Our Man in Havana – Graham Greene

By , May 30, 2004

The last time I wrote about a book here, the results were less than spectacular– the resultant blog was downright dismal. I shall do my best to redeem myself with this, my third blogged book report.

Graham Greene is an author whose works I’ve long meant to explore. His name is always popping up, and it sometimes seems that everything he ever wrote was turned into a really good movie. It was actually a movie that finally lead me to read one of his books. I read This Gun For Hire after seeing the film of the same name, a noir classic featuring Alan Ladd and Veronica Lake (*swoon*), and was utterly enthralled by Greene’s wordcraft. Here, I said, is a man who knows how to write! Subjects, predicates, adjectives, adverbs– it was all there. I was most pleased; it had been well worth the effort of locating the book. (And believe me, it wasn’t easy to find a copy of This Gun For Hire. After about a year spent browsing the “G” section of any bookstore I happened across, I finally found a copy of the novel.)

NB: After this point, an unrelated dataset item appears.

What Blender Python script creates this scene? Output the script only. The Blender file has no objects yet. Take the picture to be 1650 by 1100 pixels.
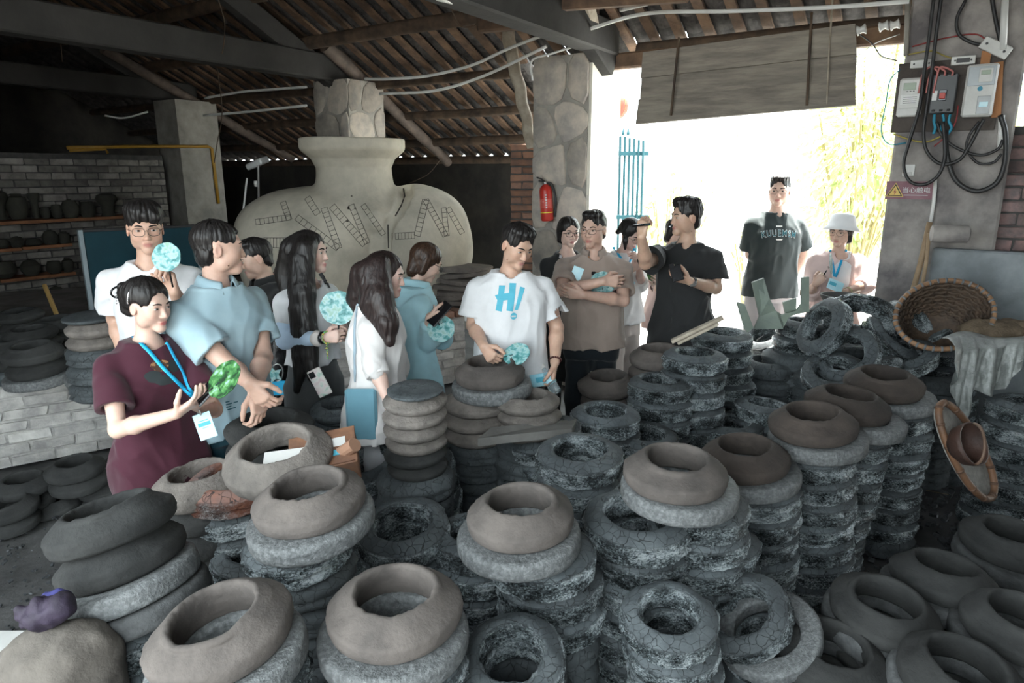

On the plus side, the hunt allowed me to familiarize myself with Greene’s other works, for I began to recognize titles I’d seen repeatedly while vainly seeking This Gun for Hire. Of all the titles I’d seen during my quest, one leapt out at me every time I saw it: Our Man in Havana. I liked the sound of that. He’s our man in Havana– our on-the-spot spy keeping his finger on the pulse of all developments in Cuba– and decided that that would be the Greene book I next read. So I read it.

I don’t want to spoil the surprises, so I won’t say too much about the story. I’ll tell you this much– it is a farcical tale of a vacuum cleaner salesman recruited to be a spy for the British Empire in Cuba. He invents associates and plots in order to please his superiors, and earn money. He begins to do his job too well and things begin to unravel, with disastrous, albeit hilarious, results.

The style of humor in this novel is precisely the sort I adore. It builds very slowly, and is quite dry. I get the feeling that more than a few people I know could read this book and not realize that anything was meant to be funny; the wit is of an intensely intellectual nature. Which is not to say it takes a rocket scientist, or in this case perhaps a PhD in English, to get the joke. I only mean to say that this is not in-your-face Adam Sandler Humor-4-Dummiez at work. There is a subtlety to both Greene’s writing and his wit that I don’t think can be appreciated by all readers. I am trying to think of one of those “it’s like Fad Gadget meets Steely Dan” sort of descriptions, as they are very popular lately, but the best I can come up with is that Greene crafts sentences that flow with the effortlessness of Hemingway, while dappling them with the razor-sharp wit of Wodehouse; he writes really well and he makes me lol.

Greene also makes the reader privy to the peculiarities of pre-Castro Havana. While researching for this blog I found a great quote from Graham Greene himself, explaining why he chose Havana as the setting for the novel. “In the meanwhile I had visited Havana several times in the early fifties…Suddenly it struck me that here in this extraordinary city, where every vice was permissible and every trade possible, lay the true background for my comedy.” That aspect of the city definitely comes to light in this story.

Summary: I hella enjoyed this book, Graham Greene is now among my favorite writers, and I’m about to read another of his novels, Brighton Rock.